La mala-unità fatta dai nostri “padri” non è (più) giustificabile dicendo “beh, intanto è stata fatta, non stiamo a sottilizzare”. Anche perché, ad una persona mediamente sensibile e casualmente ben informata, appare lampante che i maggiori problemi che sperimentiamo oggi (il parassitismo statale, la debolezza imprenditoriale, la divisione nord-sud, le mafie, la pressoché irrilevanza internazionale) hanno un seme comune, che si chiama Risorgimento.
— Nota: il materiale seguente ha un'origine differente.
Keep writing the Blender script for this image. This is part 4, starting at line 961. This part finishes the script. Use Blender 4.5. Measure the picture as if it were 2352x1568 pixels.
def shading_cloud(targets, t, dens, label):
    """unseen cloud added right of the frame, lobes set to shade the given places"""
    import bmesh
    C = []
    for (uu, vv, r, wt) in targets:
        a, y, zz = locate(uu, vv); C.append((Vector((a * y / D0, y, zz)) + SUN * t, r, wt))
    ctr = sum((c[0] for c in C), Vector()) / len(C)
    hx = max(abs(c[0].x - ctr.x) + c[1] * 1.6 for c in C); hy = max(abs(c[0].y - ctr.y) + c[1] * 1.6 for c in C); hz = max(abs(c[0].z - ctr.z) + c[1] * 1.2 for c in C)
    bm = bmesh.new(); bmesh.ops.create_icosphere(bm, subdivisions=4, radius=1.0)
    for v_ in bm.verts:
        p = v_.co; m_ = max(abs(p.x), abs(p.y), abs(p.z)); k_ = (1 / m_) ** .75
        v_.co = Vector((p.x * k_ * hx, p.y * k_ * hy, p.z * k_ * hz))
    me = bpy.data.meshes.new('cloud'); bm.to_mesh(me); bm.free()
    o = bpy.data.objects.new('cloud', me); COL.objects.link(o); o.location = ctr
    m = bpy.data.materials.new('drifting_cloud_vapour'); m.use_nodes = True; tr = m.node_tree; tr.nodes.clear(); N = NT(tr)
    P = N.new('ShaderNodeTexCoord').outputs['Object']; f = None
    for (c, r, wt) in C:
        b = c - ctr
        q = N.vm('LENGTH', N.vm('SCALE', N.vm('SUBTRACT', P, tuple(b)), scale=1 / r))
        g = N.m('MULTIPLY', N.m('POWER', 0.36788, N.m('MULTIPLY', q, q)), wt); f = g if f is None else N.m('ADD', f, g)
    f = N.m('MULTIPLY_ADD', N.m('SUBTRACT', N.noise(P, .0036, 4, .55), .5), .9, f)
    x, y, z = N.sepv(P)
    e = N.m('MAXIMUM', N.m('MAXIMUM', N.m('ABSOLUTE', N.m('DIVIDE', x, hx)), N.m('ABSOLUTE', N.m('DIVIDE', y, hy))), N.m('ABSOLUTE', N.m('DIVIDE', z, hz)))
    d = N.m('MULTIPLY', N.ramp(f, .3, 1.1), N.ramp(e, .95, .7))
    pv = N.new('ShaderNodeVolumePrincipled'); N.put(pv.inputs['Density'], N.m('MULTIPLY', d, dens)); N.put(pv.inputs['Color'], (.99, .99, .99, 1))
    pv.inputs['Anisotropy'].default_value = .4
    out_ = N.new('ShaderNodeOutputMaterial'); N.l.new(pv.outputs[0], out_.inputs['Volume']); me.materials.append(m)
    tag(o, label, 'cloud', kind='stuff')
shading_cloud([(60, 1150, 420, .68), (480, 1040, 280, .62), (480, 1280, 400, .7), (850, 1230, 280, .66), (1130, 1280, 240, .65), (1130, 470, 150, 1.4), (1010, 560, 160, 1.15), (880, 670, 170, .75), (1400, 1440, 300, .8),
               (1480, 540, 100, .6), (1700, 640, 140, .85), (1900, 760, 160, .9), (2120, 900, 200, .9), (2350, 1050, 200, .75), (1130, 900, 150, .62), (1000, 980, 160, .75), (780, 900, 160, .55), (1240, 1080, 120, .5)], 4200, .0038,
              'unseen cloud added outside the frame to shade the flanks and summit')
Risorgimento che nessuno si è mai azzardato a “revisionare”: piuttosto la resistenza... Caro Direttore, con tutta la stima che ogni volta Le esprimo, oso chiederLe: quale patria italiana? E sono certo che non mi prenderà per secessionista (non lo sono) quando ricordo, con il mio amato Franceschiello, che “le offese subite non dureranno in eterno”. Che ne dice, è ora che noi italioti diventiamo adulti e riscriviamo i libri di storia dell’Ottocento? Almeno per i nostri figli e nipoti...
Con stima,
Mario Bellotti Comitato Neoborbonico della Lombardia
RISPOSTA
Il mio “centralismo”, anzitutto, nasce dall’esperienza vissuta delle Regioni, una falla morale e materiale astronomica (e la Lombardia non è meno un covo di favoritismi della Campania).